**COLLECTED MATERIAL:**
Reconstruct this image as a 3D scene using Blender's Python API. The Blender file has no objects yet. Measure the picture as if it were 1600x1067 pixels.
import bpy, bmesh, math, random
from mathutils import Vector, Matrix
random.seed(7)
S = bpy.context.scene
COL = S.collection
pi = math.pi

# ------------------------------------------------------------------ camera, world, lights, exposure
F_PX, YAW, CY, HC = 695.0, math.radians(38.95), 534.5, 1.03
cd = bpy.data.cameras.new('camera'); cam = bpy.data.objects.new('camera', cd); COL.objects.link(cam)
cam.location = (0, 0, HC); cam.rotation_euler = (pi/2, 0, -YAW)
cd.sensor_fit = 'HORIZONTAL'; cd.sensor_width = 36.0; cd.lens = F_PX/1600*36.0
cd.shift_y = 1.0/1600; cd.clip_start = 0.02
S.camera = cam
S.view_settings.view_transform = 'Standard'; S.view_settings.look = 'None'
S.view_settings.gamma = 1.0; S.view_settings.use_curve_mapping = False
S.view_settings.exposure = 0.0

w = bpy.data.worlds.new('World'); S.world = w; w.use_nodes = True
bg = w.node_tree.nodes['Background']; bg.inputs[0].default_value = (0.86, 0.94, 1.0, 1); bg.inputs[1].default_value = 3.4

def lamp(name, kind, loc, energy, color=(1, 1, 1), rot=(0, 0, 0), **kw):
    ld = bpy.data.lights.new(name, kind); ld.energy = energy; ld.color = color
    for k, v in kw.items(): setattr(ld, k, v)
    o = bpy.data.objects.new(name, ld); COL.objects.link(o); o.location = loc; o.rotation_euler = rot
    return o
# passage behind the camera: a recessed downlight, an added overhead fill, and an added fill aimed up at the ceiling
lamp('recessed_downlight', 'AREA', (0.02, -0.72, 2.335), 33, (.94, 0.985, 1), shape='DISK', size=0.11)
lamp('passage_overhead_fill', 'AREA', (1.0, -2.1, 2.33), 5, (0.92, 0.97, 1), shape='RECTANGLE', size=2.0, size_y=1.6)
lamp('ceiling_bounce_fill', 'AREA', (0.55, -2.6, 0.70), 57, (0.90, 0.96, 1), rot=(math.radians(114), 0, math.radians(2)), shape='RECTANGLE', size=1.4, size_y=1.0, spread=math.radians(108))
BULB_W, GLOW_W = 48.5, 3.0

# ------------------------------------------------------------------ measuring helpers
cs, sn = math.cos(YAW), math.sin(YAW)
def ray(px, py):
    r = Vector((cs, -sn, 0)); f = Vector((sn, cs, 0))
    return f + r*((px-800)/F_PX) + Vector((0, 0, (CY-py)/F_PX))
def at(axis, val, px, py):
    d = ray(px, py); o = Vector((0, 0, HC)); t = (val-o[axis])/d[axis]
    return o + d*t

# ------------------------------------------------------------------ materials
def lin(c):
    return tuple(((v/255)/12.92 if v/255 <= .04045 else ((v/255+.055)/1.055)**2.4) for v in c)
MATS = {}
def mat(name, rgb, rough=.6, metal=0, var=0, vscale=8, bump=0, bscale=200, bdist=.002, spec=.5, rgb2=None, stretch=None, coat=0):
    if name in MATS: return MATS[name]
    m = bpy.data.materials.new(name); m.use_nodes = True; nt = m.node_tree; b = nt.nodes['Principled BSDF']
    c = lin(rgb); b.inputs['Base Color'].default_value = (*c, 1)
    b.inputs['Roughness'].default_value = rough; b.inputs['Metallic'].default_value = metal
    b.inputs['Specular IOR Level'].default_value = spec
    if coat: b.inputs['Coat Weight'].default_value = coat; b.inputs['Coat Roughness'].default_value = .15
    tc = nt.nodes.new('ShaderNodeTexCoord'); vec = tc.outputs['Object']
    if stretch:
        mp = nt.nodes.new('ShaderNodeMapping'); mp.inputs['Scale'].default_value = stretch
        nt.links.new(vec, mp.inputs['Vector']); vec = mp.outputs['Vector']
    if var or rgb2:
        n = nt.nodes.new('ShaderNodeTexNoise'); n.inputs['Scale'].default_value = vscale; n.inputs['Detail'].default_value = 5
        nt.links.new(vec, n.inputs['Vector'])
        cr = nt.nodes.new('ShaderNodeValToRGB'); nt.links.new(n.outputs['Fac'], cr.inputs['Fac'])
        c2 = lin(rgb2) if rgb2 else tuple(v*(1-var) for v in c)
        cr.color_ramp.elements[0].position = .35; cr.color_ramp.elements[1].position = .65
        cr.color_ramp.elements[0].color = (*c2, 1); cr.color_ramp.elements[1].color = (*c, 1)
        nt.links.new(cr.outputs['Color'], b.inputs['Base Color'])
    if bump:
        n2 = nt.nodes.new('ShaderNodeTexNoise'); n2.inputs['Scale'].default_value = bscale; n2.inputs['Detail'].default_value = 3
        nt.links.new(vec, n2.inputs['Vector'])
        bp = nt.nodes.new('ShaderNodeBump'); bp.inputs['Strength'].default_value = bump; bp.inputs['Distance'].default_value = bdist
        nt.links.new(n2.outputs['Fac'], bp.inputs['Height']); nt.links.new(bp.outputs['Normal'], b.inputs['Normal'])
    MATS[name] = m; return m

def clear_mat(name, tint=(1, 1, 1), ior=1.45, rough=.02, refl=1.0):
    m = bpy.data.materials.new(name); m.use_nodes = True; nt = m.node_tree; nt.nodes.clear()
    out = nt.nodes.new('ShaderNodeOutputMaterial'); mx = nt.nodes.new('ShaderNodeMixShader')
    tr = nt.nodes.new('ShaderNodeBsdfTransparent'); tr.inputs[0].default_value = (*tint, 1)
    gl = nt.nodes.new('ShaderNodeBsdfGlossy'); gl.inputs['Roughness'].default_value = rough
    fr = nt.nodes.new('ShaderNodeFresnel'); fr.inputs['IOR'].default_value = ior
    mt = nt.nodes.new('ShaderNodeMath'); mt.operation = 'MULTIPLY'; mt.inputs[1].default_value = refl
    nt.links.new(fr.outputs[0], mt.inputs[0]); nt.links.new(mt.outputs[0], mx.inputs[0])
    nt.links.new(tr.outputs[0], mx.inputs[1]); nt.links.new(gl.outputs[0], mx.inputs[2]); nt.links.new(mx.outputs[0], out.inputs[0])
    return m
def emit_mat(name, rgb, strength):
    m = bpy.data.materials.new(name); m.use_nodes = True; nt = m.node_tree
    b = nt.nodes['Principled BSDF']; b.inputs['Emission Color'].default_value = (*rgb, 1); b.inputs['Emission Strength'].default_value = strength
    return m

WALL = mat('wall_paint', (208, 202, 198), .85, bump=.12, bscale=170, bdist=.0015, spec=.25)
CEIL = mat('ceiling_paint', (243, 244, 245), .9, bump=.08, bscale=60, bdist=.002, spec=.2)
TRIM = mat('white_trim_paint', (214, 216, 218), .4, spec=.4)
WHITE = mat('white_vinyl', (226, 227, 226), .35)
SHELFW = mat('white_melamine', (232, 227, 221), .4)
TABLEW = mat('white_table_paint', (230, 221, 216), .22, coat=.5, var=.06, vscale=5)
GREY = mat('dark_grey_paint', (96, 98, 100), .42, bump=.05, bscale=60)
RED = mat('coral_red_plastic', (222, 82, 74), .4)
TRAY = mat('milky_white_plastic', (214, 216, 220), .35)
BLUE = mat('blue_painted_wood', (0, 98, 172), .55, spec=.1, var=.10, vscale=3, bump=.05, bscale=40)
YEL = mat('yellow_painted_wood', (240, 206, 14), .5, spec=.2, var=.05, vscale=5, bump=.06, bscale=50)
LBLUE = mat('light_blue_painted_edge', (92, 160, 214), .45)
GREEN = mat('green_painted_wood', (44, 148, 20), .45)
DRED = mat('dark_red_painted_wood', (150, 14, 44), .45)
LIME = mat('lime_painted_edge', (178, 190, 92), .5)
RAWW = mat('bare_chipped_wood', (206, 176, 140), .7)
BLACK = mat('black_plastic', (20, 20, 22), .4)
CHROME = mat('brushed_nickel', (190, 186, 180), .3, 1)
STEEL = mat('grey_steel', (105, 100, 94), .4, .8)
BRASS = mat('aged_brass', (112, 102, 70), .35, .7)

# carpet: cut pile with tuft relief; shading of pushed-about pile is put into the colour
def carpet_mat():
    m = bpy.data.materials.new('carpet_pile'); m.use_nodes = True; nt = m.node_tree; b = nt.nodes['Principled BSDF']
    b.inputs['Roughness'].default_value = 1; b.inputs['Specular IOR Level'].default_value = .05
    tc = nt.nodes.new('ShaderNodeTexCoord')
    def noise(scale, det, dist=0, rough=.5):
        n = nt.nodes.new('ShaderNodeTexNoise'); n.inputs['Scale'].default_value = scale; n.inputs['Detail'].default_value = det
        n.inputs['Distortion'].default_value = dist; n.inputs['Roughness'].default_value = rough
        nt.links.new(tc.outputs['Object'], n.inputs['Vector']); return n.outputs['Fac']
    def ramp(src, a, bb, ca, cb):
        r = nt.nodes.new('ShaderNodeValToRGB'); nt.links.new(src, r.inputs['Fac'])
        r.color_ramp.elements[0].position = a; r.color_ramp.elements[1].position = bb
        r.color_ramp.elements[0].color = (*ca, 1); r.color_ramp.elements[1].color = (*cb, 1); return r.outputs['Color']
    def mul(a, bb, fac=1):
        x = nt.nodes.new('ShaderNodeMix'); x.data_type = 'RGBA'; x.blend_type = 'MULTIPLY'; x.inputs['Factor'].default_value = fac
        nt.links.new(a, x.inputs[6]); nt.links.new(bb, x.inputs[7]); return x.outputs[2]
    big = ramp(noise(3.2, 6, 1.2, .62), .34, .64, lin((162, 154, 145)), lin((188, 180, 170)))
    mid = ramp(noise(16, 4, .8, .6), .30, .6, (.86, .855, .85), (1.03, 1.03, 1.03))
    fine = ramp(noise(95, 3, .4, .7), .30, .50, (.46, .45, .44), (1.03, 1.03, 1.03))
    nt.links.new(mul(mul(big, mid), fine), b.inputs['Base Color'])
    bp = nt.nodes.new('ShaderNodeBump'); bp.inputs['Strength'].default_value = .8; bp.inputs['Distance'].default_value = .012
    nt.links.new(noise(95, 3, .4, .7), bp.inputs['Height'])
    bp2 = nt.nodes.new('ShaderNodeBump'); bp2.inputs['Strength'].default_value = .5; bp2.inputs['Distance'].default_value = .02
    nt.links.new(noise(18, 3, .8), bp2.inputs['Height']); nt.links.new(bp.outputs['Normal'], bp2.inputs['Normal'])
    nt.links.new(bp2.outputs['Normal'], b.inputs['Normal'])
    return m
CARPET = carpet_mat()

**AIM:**
Print only the lines that run from the start of the listing to the line bearing "pi = math.pi"; please keep the first line and that last one, exactly as they appear.

**SOLVED EXERCISE:**
Reconstruct this image as a 3D scene using Blender's Python API. The Blender file has no objects yet. Measure the picture as if it were 1600x1067 pixels.
import bpy, bmesh, math, random
from mathutils import Vector, Matrix
random.seed(7)
S = bpy.context.scene
COL = S.collection
pi = math.pi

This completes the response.